Extracted records:
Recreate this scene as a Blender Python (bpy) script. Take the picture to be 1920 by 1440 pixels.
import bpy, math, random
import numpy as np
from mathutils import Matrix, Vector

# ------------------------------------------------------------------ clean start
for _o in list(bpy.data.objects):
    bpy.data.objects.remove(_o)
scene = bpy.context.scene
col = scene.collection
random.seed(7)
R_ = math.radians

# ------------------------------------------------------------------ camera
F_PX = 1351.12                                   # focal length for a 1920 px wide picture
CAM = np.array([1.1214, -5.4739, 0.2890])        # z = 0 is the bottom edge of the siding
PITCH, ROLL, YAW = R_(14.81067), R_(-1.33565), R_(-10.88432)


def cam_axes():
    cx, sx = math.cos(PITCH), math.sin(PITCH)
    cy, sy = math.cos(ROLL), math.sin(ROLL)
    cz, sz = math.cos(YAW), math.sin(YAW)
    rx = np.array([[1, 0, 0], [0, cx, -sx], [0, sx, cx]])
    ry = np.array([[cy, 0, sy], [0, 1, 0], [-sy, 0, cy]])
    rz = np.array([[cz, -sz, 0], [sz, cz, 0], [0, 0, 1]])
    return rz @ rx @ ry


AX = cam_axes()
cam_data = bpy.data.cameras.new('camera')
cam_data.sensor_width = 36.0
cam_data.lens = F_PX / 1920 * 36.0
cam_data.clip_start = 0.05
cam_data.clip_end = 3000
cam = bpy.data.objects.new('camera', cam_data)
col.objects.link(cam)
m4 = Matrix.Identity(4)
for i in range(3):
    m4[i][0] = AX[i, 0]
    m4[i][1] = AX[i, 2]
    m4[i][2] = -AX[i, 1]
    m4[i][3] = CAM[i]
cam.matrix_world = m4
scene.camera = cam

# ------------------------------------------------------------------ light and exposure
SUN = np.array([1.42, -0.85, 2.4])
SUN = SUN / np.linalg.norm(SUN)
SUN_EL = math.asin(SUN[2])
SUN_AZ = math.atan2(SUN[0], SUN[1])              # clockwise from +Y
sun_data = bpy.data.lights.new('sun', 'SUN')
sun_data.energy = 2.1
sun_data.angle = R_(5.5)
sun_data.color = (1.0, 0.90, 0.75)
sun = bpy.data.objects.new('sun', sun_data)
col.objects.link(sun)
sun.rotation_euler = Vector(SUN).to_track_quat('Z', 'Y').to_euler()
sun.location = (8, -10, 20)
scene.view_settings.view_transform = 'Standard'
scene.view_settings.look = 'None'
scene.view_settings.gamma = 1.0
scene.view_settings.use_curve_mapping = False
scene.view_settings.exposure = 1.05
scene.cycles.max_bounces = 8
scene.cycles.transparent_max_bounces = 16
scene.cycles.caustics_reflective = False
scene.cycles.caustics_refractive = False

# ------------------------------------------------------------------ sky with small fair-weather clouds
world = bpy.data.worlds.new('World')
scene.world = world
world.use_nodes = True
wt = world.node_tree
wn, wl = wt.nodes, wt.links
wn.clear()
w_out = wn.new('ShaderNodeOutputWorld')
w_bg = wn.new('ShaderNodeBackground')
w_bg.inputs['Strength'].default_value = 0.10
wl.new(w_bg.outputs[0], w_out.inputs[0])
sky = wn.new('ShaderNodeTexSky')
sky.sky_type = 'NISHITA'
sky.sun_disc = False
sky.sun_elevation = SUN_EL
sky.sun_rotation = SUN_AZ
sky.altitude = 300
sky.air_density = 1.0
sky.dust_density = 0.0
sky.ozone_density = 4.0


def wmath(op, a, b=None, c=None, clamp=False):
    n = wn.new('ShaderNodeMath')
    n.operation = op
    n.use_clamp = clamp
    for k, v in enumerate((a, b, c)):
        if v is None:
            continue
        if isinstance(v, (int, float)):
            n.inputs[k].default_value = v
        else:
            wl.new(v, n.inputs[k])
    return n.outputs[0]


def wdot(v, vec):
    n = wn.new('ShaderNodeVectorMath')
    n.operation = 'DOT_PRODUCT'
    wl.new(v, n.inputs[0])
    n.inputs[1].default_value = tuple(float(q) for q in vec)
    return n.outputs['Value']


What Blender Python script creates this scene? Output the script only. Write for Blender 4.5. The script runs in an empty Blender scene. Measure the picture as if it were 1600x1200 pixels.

→ **What you are asked to do**: Write out every record verbatim.

→ **Written reply**:
Recreate this scene as a Blender Python (bpy) script. Take the picture to be 1920 by 1440 pixels.
import bpy, math, random
import numpy as np
from mathutils import Matrix, Vector

# ------------------------------------------------------------------ clean start
for _o in list(bpy.data.objects):
    bpy.data.objects.remove(_o)
scene = bpy.context.scene
col = scene.collection
random.seed(7)
R_ = math.radians

# ------------------------------------------------------------------ camera
F_PX = 1351.12                                   # focal length for a 1920 px wide picture
CAM = np.array([1.1214, -5.4739, 0.2890])        # z = 0 is the bottom edge of the siding
PITCH, ROLL, YAW = R_(14.81067), R_(-1.33565), R_(-10.88432)


def cam_axes():
    cx, sx = math.cos(PITCH), math.sin(PITCH)
    cy, sy = math.cos(ROLL), math.sin(ROLL)
    cz, sz = math.cos(YAW), math.sin(YAW)
    rx = np.array([[1, 0, 0], [0, cx, -sx], [0, sx, cx]])
    ry = np.array([[cy, 0, sy], [0, 1, 0], [-sy, 0, cy]])
    rz = np.array([[cz, -sz, 0], [sz, cz, 0], [0, 0, 1]])
    return rz @ rx @ ry


AX = cam_axes()
cam_data = bpy.data.cameras.new('camera')
cam_data.sensor_width = 36.0
cam_data.lens = F_PX / 1920 * 36.0
cam_data.clip_start = 0.05
cam_data.clip_end = 3000
cam = bpy.data.objects.new('camera', cam_data)
col.objects.link(cam)
m4 = Matrix.Identity(4)
for i in range(3):
    m4[i][0] = AX[i, 0]
    m4[i][1] = AX[i, 2]
    m4[i][2] = -AX[i, 1]
    m4[i][3] = CAM[i]
cam.matrix_world = m4
scene.camera = cam

# ------------------------------------------------------------------ light and exposure
SUN = np.array([1.42, -0.85, 2.4])
SUN = SUN / np.linalg.norm(SUN)
SUN_EL = math.asin(SUN[2])
SUN_AZ = math.atan2(SUN[0], SUN[1])              # clockwise from +Y
sun_data = bpy.data.lights.new('sun', 'SUN')
sun_data.energy = 2.1
sun_data.angle = R_(5.5)
sun_data.color = (1.0, 0.90, 0.75)
sun = bpy.data.objects.new('sun', sun_data)
col.objects.link(sun)
sun.rotation_euler = Vector(SUN).to_track_quat('Z', 'Y').to_euler()
sun.location = (8, -10, 20)
scene.view_settings.view_transform = 'Standard'
scene.view_settings.look = 'None'
scene.view_settings.gamma = 1.0
scene.view_settings.use_curve_mapping = False
scene.view_settings.exposure = 1.05
scene.cycles.max_bounces = 8
scene.cycles.transparent_max_bounces = 16
scene.cycles.caustics_reflective = False
scene.cycles.caustics_refractive = False

# ------------------------------------------------------------------ sky with small fair-weather clouds
world = bpy.data.worlds.new('World')
scene.world = world
world.use_nodes = True
wt = world.node_tree
wn, wl = wt.nodes, wt.links
wn.clear()
w_out = wn.new('ShaderNodeOutputWorld')
w_bg = wn.new('ShaderNodeBackground')
w_bg.inputs['Strength'].default_value = 0.10
wl.new(w_bg.outputs[0], w_out.inputs[0])
sky = wn.new('ShaderNodeTexSky')
sky.sky_type = 'NISHITA'
sky.sun_disc = False
sky.sun_elevation = SUN_EL
sky.sun_rotation = SUN_AZ
sky.altitude = 300
sky.air_density = 1.0
sky.dust_density = 0.0
sky.ozone_density = 4.0


def wmath(op, a, b=None, c=None, clamp=False):
    n = wn.new('ShaderNodeMath')
    n.operation = op
    n.use_clamp = clamp
    for k, v in enumerate((a, b, c)):
        if v is None:
            continue
        if isinstance(v, (int, float)):
            n.inputs[k].default_value = v
        else:
            wl.new(v, n.inputs[k])
    return n.outputs[0]


def wdot(v, vec):
    n = wn.new('ShaderNodeVectorMath')
    n.operation = 'DOT_PRODUCT'
    wl.new(v, n.inputs[0])
    n.inputs[1].default_value = tuple(float(q) for q in vec)
    return n.outputs['Value']


What Blender Python script creates this scene? Output the script only. Write for Blender 4.5. The script runs in an empty Blender scene. Measure the picture as if it were 1600x1200 pixels.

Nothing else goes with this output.